Https://www.codecademy.com/courses/learn-python-3/lessons/python-functions-lists-cc/exercises/double-index

def double_index(lst, index):
if index >= len(lst):
return lst
else:
before_index_element = lst[:index]
double_of_element = [2*lst[index]]
after_the_element = lst[index+1:]
new_lst = str(before_index_element + double_of_element + after_the_element)
return (new_lst)

Hi, my answer is coming out right but still it’s showing " Double the value at position index in lst" error and has wronged the code(showing a cross).

What do you think of this?

Same problem as in this topic? I know its a different exercise, but the problem appears the same

Yeah, the code works fine. Gives the expected answer but showing the error below the writing space. On the right side, no error shown.

Here also, removing str did the work. :slight_smile:

1 Like

Why does the before_index_element = lst[:index] not require braces on the right side of the = but the following lines do?

Doing some testing with the exercise because it’s taking me longer to grasp.

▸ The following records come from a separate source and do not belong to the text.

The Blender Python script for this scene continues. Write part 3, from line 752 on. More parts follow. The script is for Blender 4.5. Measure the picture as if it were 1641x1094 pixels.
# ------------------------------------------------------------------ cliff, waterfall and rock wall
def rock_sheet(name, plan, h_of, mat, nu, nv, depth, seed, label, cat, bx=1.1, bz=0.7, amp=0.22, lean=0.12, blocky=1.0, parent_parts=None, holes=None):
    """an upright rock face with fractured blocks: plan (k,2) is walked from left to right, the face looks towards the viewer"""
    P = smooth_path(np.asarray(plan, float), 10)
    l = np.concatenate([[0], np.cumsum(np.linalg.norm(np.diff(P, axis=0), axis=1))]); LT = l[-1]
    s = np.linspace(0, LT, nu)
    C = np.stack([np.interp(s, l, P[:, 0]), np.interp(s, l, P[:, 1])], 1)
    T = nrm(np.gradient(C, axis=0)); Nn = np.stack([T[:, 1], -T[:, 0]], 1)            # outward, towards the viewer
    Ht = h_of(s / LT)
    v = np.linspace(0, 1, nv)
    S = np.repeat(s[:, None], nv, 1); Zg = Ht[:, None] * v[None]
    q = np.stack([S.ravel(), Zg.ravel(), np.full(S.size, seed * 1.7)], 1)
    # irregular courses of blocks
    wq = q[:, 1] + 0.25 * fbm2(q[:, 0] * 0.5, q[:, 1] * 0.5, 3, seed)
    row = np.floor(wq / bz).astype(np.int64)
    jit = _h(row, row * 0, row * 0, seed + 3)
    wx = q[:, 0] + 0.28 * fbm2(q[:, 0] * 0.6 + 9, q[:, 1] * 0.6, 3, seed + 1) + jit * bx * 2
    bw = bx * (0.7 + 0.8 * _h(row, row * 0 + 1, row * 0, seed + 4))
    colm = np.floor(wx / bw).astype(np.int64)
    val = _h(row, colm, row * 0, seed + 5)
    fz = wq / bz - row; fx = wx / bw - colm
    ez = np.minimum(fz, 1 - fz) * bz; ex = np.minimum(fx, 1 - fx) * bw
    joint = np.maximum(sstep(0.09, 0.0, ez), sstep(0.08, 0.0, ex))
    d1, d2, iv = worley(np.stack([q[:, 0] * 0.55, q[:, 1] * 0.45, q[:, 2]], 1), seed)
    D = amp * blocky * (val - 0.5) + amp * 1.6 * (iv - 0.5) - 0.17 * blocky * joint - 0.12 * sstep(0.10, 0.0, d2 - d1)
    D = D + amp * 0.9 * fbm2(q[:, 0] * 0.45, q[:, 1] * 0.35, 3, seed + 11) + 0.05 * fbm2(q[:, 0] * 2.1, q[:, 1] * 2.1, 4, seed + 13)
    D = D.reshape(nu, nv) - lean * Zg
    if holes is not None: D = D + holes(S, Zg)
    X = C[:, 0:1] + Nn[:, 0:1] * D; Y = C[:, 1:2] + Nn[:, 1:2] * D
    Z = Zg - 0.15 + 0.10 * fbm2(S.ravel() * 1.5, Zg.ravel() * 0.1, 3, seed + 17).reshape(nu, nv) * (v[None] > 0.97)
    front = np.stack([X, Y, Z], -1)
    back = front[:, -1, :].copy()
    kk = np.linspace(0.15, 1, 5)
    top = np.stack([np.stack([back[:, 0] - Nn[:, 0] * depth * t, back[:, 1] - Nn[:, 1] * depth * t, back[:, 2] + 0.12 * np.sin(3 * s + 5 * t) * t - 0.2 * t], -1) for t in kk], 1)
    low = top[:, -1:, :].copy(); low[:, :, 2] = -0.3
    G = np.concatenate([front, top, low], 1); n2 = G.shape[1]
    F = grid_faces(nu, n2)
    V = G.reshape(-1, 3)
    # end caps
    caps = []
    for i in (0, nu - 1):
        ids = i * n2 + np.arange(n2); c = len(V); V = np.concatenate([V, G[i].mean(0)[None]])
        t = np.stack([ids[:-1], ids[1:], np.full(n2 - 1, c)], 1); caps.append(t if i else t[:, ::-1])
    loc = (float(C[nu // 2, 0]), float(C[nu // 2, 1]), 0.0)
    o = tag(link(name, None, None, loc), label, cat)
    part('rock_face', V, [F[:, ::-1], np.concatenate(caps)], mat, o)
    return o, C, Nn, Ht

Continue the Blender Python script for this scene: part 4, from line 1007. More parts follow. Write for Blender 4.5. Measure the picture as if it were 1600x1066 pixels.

ef double_index(lst, index):

if index >= len(lst):

return lst

else:

new_lst = lst[:index]

double_index = lst[index] * 2

new_lst.append(double_index)

after_index = lst[index + 1:]

new_lst.append(after_index)

return new_lst

why does this produce braces around the last item and not the first 3?

Just note that the original post here is from February and was solved at the time.

Brackets used like this are used to create list literals, a = 3 assigns integer 3 to the name a but a = [3] assigns a list (which itself contains integer 3) to this name instead.

As for why there are extra brackets in your output at present it’s because you have nested list objects (an element of your list is itself a list).

Bear in mind that your list slice always returns a list (even if it’s an empty one). If you then .append that list to another list it does just that. You wind up with an element of your first list that is itself a list.

A quick example-

a = [3]  # a list
b = [1, 2, 3]
b.append(a)
print(b)
Out: [1, 2, 3, [3]]  # we've put that list object inside our list

Perhaps reconsider your code (what about concatenation?) and its order so that you wind up with a single list of integer values.